▶ _GIVEN REQUEST_
Drop every picture. Then return, exactly, the lines from the beginning of the listing below through the one containing "RW=7.03; RL=9.9; CH=6.0".
***** PROVIDED DATA
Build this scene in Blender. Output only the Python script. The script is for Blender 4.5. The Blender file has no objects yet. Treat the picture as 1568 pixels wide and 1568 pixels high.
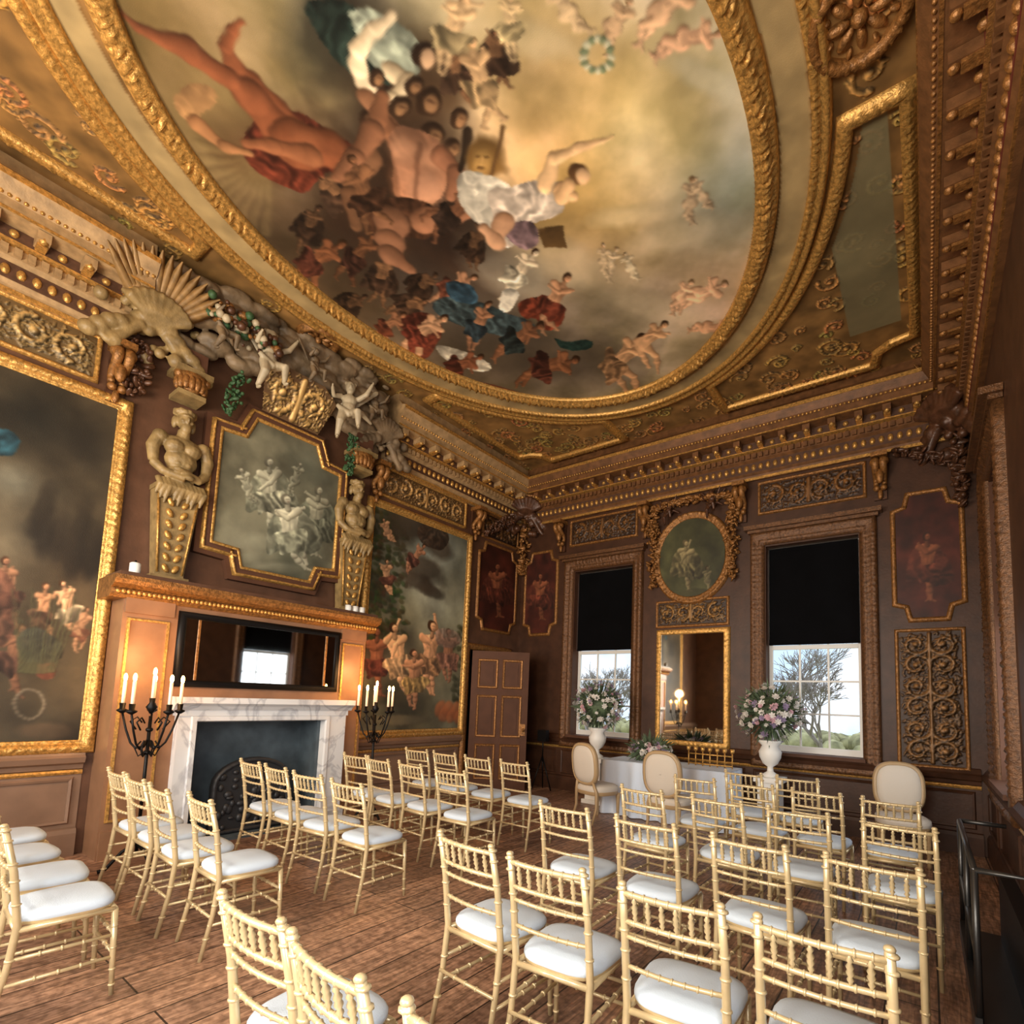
import bpy, math, random
import numpy as np
from mathutils import Vector, Matrix
random.seed(7); rng=np.random.default_rng(5)
scene=bpy.context.scene
COL=bpy.context.collection
RW=7.03; RL=9.9; CH=6.0     # room width (x 0..RW), length (y 0..-RL), ceiling height

# ------------------------------------------------------------------ materials
def lin(c):
    c=np.asarray(c,float)/255.
    return np.where(c<=.04045,c/12.92,((c+.055)/1.055)**2.4)
def mat(name,rgb,rough=.5,metal=0.,noise=0.,nscale=8.,bump=0.,bscale=60.,spec=.5,emit=None,estr=0.,coat=0.):
    m=bpy.data.materials.new(name); m.use_nodes=True
    nt=m.node_tree; b=nt.nodes['Principled BSDF']
    c=lin(rgb)
    b.inputs['Base Color'].default_value=(*c,1); b.inputs['Roughness'].default_value=rough
    b.inputs['Metallic'].default_value=metal; b.inputs['Specular IOR Level'].default_value=spec
    b.inputs['Coat Weight'].default_value=coat
    tc=nt.nodes.new('ShaderNodeTexCoord')
    if noise>0:
        n=nt.nodes.new('ShaderNodeTexNoise'); n.inputs['Scale'].default_value=nscale; n.inputs['Detail'].default_value=5
        nt.links.new(tc.outputs['Object'],n.inputs['Vector'])
        r=nt.nodes.new('ShaderNodeValToRGB')
        r.color_ramp.elements[0].position=.3; r.color_ramp.elements[1].position=.72
        r.color_ramp.elements[0].color=(*(c*(1-noise)),1); r.color_ramp.elements[1].color=(*np.minimum(c*(1+noise),1),1)
        nt.links.new(n.outputs['Fac'],r.inputs['Fac']); nt.links.new(r.outputs['Color'],b.inputs['Base Color'])
    if bump>0:
        n2=nt.nodes.new('ShaderNodeTexNoise'); n2.inputs['Scale'].default_value=bscale; n2.inputs['Detail'].default_value=4
        nt.links.new(tc.outputs['Object'],n2.inputs['Vector'])
        bp=nt.nodes.new('ShaderNodeBump'); bp.inputs['Strength'].default_value=bump; bp.inputs['Distance'].default_value=.01
        nt.links.new(n2.outputs['Fac'],bp.inputs['Height']); nt.links.new(bp.outputs['Normal'],b.inputs['Normal'])
    if emit is not None:
        b.inputs['Emission Color'].default_value=(*lin(emit),1); b.inputs['Emission Strength'].default_value=estr
    return m
def paintmat(name,rough=.55,spec=.3,bump=.15):
    m=mat(name,(128,128,128),rough,spec=spec,bump=bump,bscale=140)
    nt=m.node_tree; a=nt.nodes.new('ShaderNodeAttribute'); a.attribute_name='Col'
    nt.links.new(a.outputs['Color'],nt.nodes['Principled BSDF'].inputs['Base Color'])
    return m
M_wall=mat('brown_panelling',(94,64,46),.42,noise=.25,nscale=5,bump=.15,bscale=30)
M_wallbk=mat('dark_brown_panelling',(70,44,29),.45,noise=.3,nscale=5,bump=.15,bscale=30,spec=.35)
M_wall2=mat('grey_brown_dado_paint',(132,104,84),.4,noise=.15,nscale=4)
M_gold=mat('aged_gilding',(204,156,84),.34,metal=.55,noise=.45,nscale=38,bump=.5,bscale=80)
M_golddk=mat('old_gilding_brown',(148,102,54),.38,metal=.4,noise=.5,nscale=35,bump=.6,bscale=80)
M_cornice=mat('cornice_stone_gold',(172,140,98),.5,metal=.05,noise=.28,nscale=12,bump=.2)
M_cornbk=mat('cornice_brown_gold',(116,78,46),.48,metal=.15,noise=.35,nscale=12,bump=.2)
M_white=mat('white_paint',(236,234,228),.45)
M_black=mat('black_iron',(18,16,16),.45,metal=.6)
M_blind=mat('black_blind_fabric',(8,8,10),.9,noise=.3,nscale=3,spec=.1)
M_chair=mat('champagne_gold_lacquer',(210,188,144),.28,metal=.25,noise=.1,nscale=15,coat=.35)
M_cush=mat('white_cushion_fabric',(206,220,234),.85,noise=.05,nscale=4,bump=.2,bscale=200)
M_linen=mat('white_linen',(218,230,246),.8,bump=.1)
M_cream=mat('cream_upholstery',(206,196,182),.8,bump=.1)
M_wax=mat('candle_wax',(245,232,210),.4,emit=(255,170,90),estr=.35)
M_flame=mat('candle_flame',(255,190,90),.5,emit=(255,180,90),estr=60)
M_statue=mat('olive_plaster_sculpture',(142,118,76),.48,noise=.4,nscale=9,bump=.35)
M_cloud=mat('stone_plaster_clouds',(122,102,76),.6,noise=.5,nscale=4,bump=.5,bscale=30)
M_putto=mat('pale_plaster_putti',(178,162,132),.5,noise=.22,nscale=9)
M_palm=mat('gilded_palm',(150,116,70),.5,metal=.2,noise=.3,nscale=14)
M_dkrelief=mat('dark_carved_wood',(84,54,36),.38,metal=.15,noise=.5,nscale=12,bump=.3)
M_green=mat('garland_green',(52,84,48),.6,noise=.4,nscale=30)
M_door=mat('brown_door_paint',(90,60,44),.6,noise=.12,nscale=6,spec=.2)
M_tan=mat('tan_chimney_paint',(142,104,76),.4,noise=.14,nscale=6)
def marble():
    m=mat('white_veined_marble',(226,226,226),.3)
    nt=m.node_tree;b=nt.nodes['Principled BSDF'];tc=[n for n in nt.nodes if n.type=='TEX_COORD'][0]
    n=nt.nodes.new('ShaderNodeTexNoise');n.inputs['Scale'].default_value=2.2;n.inputs['Detail'].default_value=9;n.inputs['Distortion'].default_value=1.2
    r=nt.nodes.new('ShaderNodeValToRGB');e=r.color_ramp.elements
    e[0].position=.45;e[0].color=(.76,.78,.8,1);e[1].position=.55;e[1].color=(.76,.78,.8,1)
    x=e.new(.495);x.color=(.5,.52,.56,1)
    nt.links.new(tc.outputs['Object'],n.inputs['Vector']);nt.links.new(n.outputs['Fac'],r.inputs['Fac']);nt.links.new(r.outputs['Color'],b.inputs['Base Color'])
    return m
M_marble=marble()
M_mirror=mat('mirror_glass',(205,205,200),.03,metal=1.)
def floor_mat():
    m=bpy.data.materials.new('worn_oak_floorboards');m.use_nodes=True;nt=m.node_tree;b=nt.nodes['Principled BSDF']
    tc=nt.nodes.new('ShaderNodeTexCoord');mp=nt.nodes.new('ShaderNodeMapping');mp.inputs['Rotation'].default_value=(0,0,math.pi/2)
    br=nt.nodes.new('ShaderNodeTexBrick');br.inputs['Scale'].default_value=1.;br.offset=.37
    br.inputs['Brick Width'].default_value=2.6;br.inputs['Row Height'].default_value=.24;br.inputs['Mortar Size'].default_value=.005
    br.inputs['Color1'].default_value=(*lin((196,156,126)),1);br.inputs['Color2'].default_value=(*lin((146,114,94)),1);br.inputs['Mortar'].default_value=(*lin((50,35,28)),1)
    nt.links.new(tc.outputs['Object'],mp.inputs['Vector']);nt.links.new(mp.outputs['Vector'],br.inputs['Vector'])
    mp2=nt.nodes.new('ShaderNodeMapping');mp2.inputs['Scale'].default_value=(16,1.3,1)
    n=nt.nodes.new('ShaderNodeTexNoise');n.inputs['Scale'].default_value=3;n.inputs['Detail'].default_value=10;n.inputs['Distortion'].default_value=.8
    nt.links.new(tc.outputs['Object'],mp2.inputs['Vector']);nt.links.new(mp2.outputs['Vector'],n.inputs['Vector'])
    mx=nt.nodes.new('ShaderNodeMix');mx.data_type='RGBA';mx.blend_type='MULTIPLY';mx.inputs[0].default_value=.9
    r=nt.nodes.new('ShaderNodeValToRGB');r.color_ramp.elements[0].position=.34;r.color_ramp.elements[0].color=(.4,.37,.36,1);r.color_ramp.elements[1].position=.66;r.color_ramp.elements[1].color=(1.3,1.27,1.24,1)
    nt.links.new(n.outputs['Fac'],r.inputs['Fac']);nt.links.new(br.outputs['Color'],mx.inputs[6]);nt.links.new(r.outputs['Color'],mx.inputs[7])
    n4=nt.nodes.new('ShaderNodeTexNoise');n4.inputs['Scale'].default_value=22;n4.inputs['Detail'].default_value=8
    nt.links.new(tc.outputs['Object'],n4.inputs['Vector'])
    r4=nt.nodes.new('ShaderNodeValToRGB');r4.color_ramp.elements[0].position=.38;r4.color_ramp.elements[0].color=(.5,.46,.45,1);r4.color_ramp.elements[1].position=.58;r4.color_ramp.elements[1].color=(1.05,1.05,1.05,1)
    nt.links.new(n4.outputs['Fac'],r4.inputs['Fac'])
    mx2=nt.nodes.new('ShaderNodeMix');mx2.data_type='RGBA';mx2.blend_type='MULTIPLY';mx2.inputs[0].default_value=.85
    nt.links.new(mx.outputs[2],mx2.inputs[6]);nt.links.new(r4.outputs['Color'],mx2.inputs[7])
    n5=nt.nodes.new('ShaderNodeTexNoise');n5.inputs['Scale'].default_value=1.6;n5.inputs['Detail'].default_value=7
    nt.links.new(tc.outputs['Object'],n5.inputs['Vector'])
    r5=nt.nodes.new('ShaderNodeValToRGB');r5.color_ramp.elements[0].position=.35;r5.color_ramp.elements[0].color=(.72,.7,.7,1);r5.color_ramp.elements[1].position=.65;r5.color_ramp.elements[1].color=(1.15,1.12,1.1,1)
    nt.links.new(n5.outputs['Fac'],r5.inputs['Fac'])
    mx3=nt.nodes.new('ShaderNodeMix');mx3.data_type='RGBA';mx3.blend_type='MULTIPLY';mx3.inputs[0].default_value=1.
    nt.links.new(mx2.outputs[2],mx3.inputs[6]);nt.links.new(r5.outputs['Color'],mx3.inputs[7])
    nt.links.new(mx3.outputs[2],b.inputs['Base Color'])
    n3=nt.nodes.new('ShaderNodeTexNoise');n3.inputs['Scale'].default_value=9;n3.inputs['Detail'].default_value=8
    nt.links.new(tc.outputs['Object'],n3.inputs['Vector'])
    mr=nt.nodes.new('ShaderNodeMapRange');mr.inputs['To Min'].default_value=.25;mr.inputs['To Max'].default_value=.6
    nt.links.new(n3.outputs['Fac'],mr.inputs['Value']);nt.links.new(mr.outputs['Result'],b.inputs['Roughness'])
    bp=nt.nodes.new('ShaderNodeBump');bp.inputs['Strength'].default_value=.55;bp.inputs['Distance'].default_value=.008
    nt.links.new(mx2.outputs[2],bp.inputs['Height']);nt.links.new(bp.outputs['Normal'],b.inputs['Normal'])
    return m
M_floor=floor_mat()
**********
▶ _COMPLETED TASK_
Build this scene in Blender. Output only the Python script. The script is for Blender 4.5. The Blender file has no objects yet. Treat the picture as 1568 pixels wide and 1568 pixels high.
import bpy, math, random
import numpy as np
from mathutils import Vector, Matrix
random.seed(7); rng=np.random.default_rng(5)
scene=bpy.context.scene
COL=bpy.context.collection
RW=7.03; RL=9.9; CH=6.0     # room width (x 0..RW), length (y 0..-RL), ceiling height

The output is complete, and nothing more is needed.